Thursday, July 11, 2013

Oldies But Goodies

White Model 706 Passenger Bus - 1930s Vintage

We are back home in Isaan now for about a week from our trip back to America.  We are caught up now to the point that I can consider writing blog entries after over a month's absence.

It was a great trip highlighted by a one week long visit to Yellowstone National Park, a visit with my cousin in Downeast Maine, and visiting with one of my best friends from high school and his wife after 40 years.

I wanted to share a different part of America with Duang on this trip to the United States.  I can not think of a better place to share with someone from outside of the US than Yellowstone National Park.  The landscapes as well as wildlife are unique and are national treasures.

Duang absolutely loved the area and animals.  I was surprised at how adept she was at spotting wildlife at great distances.  The only problem that we encountered was in the early days of our visit.  She did not know the names of animals so when she spotted something she said that she saw  "big black dog" - this term applied to buffalo, black bears, and in the case of mammals that were not black such as deer, pronghorn, big horn sheep, grizzly bears and elk "big dog, same color my hat".  Needless to say it all made my trip that more entertaining!
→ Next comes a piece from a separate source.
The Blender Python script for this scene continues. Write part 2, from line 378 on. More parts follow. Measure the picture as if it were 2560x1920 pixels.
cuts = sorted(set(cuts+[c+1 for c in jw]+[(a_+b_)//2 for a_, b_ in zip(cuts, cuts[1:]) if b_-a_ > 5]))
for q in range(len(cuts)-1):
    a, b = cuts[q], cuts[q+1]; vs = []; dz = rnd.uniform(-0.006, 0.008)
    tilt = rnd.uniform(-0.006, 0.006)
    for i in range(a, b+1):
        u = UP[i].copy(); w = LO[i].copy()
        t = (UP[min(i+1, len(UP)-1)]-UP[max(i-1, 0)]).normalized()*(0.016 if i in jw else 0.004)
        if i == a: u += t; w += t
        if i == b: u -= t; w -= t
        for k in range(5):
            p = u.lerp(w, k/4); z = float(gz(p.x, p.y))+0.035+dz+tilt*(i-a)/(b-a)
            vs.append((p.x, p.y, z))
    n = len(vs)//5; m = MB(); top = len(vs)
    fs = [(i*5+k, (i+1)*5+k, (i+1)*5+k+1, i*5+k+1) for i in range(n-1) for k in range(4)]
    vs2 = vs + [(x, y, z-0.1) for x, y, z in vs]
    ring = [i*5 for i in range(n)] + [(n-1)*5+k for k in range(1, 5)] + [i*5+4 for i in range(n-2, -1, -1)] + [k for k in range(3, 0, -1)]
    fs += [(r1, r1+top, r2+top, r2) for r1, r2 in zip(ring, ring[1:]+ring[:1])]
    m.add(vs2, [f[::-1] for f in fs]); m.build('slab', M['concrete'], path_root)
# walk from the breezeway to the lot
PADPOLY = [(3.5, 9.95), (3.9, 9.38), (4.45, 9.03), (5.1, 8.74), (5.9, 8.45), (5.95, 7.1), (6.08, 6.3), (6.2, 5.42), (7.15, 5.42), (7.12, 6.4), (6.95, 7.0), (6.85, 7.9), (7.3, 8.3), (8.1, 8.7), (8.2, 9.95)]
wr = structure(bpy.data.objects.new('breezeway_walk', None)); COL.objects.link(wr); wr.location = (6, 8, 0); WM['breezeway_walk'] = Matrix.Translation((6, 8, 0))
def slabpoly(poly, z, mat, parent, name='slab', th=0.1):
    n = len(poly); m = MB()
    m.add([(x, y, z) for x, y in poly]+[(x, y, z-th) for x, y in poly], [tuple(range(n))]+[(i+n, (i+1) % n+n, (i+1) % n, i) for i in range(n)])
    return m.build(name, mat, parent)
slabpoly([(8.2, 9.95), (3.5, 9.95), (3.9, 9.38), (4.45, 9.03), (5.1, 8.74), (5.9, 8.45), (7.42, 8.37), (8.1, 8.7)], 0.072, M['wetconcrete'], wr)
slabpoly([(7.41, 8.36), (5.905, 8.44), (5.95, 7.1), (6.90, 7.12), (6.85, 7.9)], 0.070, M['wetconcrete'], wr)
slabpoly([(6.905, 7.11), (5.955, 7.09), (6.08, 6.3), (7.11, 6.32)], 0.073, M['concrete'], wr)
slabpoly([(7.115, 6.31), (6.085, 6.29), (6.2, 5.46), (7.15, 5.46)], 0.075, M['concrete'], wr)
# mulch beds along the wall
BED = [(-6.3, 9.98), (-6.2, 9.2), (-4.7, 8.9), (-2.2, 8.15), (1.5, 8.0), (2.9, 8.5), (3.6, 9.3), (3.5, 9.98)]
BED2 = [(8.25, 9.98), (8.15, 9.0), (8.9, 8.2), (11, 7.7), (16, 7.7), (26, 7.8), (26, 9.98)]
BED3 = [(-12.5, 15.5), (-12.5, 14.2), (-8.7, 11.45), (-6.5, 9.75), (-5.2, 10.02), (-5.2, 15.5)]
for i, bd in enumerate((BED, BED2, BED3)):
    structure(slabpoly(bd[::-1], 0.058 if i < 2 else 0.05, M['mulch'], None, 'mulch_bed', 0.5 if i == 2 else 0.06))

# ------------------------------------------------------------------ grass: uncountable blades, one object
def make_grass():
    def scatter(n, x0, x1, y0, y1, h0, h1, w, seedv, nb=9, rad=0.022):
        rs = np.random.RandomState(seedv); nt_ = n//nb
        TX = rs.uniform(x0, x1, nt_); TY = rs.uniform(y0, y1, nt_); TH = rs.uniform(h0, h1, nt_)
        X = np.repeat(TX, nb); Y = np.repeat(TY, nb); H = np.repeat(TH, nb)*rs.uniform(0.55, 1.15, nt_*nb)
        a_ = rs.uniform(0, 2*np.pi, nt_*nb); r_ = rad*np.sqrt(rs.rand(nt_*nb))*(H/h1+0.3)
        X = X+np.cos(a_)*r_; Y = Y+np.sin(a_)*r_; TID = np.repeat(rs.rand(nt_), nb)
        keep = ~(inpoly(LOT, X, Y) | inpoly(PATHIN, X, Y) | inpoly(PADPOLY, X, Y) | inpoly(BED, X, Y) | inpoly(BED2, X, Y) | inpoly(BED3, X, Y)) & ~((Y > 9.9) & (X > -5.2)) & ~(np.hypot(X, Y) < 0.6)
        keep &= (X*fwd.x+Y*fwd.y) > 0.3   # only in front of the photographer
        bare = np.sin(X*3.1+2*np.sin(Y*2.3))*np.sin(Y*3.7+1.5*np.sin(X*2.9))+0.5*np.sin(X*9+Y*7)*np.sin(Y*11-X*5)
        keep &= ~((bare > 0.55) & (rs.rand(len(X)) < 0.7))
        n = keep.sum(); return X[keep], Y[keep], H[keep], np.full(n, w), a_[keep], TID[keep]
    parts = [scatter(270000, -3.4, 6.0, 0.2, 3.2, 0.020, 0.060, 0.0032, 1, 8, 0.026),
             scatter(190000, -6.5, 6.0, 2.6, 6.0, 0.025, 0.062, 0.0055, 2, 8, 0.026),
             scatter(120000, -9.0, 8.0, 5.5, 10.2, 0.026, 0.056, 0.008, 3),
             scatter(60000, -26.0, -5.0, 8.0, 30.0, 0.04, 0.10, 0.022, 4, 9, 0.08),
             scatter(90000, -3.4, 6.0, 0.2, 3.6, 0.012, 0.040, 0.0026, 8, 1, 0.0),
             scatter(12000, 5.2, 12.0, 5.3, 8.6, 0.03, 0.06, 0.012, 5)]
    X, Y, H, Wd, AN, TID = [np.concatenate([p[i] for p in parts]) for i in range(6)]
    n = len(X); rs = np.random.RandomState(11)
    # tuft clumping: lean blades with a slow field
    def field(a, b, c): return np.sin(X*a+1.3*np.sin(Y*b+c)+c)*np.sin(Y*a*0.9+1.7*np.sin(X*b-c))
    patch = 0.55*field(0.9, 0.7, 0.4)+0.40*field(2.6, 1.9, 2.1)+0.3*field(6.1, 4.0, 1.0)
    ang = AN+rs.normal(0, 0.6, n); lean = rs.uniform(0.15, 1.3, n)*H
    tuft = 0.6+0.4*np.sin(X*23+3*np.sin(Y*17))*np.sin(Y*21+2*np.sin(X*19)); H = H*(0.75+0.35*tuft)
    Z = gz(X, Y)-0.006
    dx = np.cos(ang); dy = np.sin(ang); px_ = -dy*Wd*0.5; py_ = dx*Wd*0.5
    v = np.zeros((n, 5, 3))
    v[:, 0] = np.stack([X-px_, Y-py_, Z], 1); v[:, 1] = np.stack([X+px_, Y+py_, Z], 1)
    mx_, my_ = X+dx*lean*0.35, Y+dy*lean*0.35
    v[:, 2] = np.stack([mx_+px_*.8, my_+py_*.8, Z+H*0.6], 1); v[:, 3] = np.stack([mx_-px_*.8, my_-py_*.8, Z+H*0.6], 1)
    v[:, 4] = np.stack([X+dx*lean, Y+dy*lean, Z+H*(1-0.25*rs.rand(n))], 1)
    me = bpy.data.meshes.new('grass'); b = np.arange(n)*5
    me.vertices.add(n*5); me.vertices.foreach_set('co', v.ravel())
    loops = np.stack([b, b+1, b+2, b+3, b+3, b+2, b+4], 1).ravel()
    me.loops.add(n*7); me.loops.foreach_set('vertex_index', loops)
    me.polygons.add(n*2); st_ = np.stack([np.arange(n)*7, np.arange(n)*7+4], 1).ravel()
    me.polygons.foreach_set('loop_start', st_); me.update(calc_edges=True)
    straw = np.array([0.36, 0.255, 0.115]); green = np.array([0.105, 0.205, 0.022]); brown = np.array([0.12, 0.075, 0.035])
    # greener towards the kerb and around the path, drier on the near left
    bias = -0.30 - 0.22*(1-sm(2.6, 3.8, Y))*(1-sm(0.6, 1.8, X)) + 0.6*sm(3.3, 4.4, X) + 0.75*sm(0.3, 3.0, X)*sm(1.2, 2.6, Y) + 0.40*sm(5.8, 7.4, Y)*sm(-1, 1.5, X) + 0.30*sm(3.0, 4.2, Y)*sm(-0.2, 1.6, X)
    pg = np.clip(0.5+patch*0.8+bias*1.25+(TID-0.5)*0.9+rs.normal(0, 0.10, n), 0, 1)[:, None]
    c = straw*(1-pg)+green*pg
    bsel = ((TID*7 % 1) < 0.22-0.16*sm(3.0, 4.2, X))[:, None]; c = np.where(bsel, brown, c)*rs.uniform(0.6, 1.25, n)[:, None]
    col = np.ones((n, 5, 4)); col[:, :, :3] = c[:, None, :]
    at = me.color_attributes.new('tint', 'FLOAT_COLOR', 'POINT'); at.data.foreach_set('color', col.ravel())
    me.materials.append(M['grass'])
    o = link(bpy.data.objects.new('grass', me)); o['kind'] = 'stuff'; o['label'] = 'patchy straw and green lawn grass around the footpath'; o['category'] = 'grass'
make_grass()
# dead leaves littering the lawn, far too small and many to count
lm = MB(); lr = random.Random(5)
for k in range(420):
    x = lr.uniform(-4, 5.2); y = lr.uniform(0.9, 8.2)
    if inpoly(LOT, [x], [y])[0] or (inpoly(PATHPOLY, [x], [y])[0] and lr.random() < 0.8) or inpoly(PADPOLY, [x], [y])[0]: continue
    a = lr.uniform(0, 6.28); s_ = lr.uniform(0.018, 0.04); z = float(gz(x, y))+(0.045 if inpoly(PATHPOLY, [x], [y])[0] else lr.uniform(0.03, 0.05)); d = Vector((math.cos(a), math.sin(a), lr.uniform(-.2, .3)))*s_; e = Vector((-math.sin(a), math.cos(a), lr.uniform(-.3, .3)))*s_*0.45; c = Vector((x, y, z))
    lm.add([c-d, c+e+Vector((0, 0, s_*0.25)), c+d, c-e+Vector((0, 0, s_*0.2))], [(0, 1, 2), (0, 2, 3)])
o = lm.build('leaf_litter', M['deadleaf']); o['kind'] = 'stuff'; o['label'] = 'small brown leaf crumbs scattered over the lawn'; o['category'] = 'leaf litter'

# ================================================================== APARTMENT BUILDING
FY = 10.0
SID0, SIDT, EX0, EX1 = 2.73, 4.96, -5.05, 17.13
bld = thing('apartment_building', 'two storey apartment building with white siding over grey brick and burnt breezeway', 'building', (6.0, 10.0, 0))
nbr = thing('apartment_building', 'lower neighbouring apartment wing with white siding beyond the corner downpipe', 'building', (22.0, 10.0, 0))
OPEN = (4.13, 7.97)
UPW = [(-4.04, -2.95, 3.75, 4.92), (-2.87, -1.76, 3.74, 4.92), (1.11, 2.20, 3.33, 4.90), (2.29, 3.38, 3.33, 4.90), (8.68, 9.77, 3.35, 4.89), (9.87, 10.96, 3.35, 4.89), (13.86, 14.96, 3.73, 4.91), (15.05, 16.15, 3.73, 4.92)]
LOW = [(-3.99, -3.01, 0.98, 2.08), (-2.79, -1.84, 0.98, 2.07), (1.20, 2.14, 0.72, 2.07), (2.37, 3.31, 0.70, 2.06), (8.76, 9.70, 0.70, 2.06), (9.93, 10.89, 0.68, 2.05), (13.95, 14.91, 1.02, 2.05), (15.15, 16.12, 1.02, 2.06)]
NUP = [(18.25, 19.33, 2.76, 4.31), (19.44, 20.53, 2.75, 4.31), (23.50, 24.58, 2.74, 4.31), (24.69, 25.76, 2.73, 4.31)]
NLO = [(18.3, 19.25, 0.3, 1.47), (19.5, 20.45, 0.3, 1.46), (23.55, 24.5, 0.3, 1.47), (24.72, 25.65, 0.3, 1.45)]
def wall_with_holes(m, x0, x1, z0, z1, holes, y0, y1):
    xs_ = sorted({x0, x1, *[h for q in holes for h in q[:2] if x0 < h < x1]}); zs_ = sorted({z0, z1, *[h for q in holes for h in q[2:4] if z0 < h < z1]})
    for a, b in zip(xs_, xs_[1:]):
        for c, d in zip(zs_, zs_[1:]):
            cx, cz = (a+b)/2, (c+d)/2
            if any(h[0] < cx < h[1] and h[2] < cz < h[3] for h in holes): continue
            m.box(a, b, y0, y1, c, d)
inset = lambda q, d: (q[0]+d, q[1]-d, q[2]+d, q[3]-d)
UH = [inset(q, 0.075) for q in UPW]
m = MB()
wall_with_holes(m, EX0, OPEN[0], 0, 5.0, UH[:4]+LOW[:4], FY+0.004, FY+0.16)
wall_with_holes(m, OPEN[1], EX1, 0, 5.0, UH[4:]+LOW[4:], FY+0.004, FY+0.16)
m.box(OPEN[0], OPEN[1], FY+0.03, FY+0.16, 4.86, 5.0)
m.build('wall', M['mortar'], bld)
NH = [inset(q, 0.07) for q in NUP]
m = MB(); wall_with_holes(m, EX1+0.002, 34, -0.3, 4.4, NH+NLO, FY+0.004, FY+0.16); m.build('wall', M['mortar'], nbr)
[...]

Some of our unanticipated pleasures were several encounters with links to a long gone by age in Yellowstone National Park - the canvas topped 1930s era White touring buses,  Eight of the original 98 bright yellow 14 passenger buses were restored in 2007 and returned to service.

The White Motor Company was a predominate maker of trucks in 20th century America.  Unfortunately, like so much of America's heavy industry, the company did not make it out of the century.

The White Model 706 buses in Yellowstone are bright yellow and the 33 of the buses used in Glacier National Park are a deep rich red.

"Red Jammers", White Model 706 Buses, In Glacier National Park
The White buses hearken back to a time when industrial design embraced many artistic elements.  Even today the artistic beauty of the front chrome grills are testaments to the taste and skill of their Russian immigrant designer so many years ago.  Seeing the old buses was a welcomed relief from the countless utilitarian vehicles that ply the Yellowstone roadways today.

Duang was fascinated by the grand touring vehicles - there is nothing comparable to them in Isaan or the whole of Thailand.  These buses were another unique experience for her, another unique memory of America for her.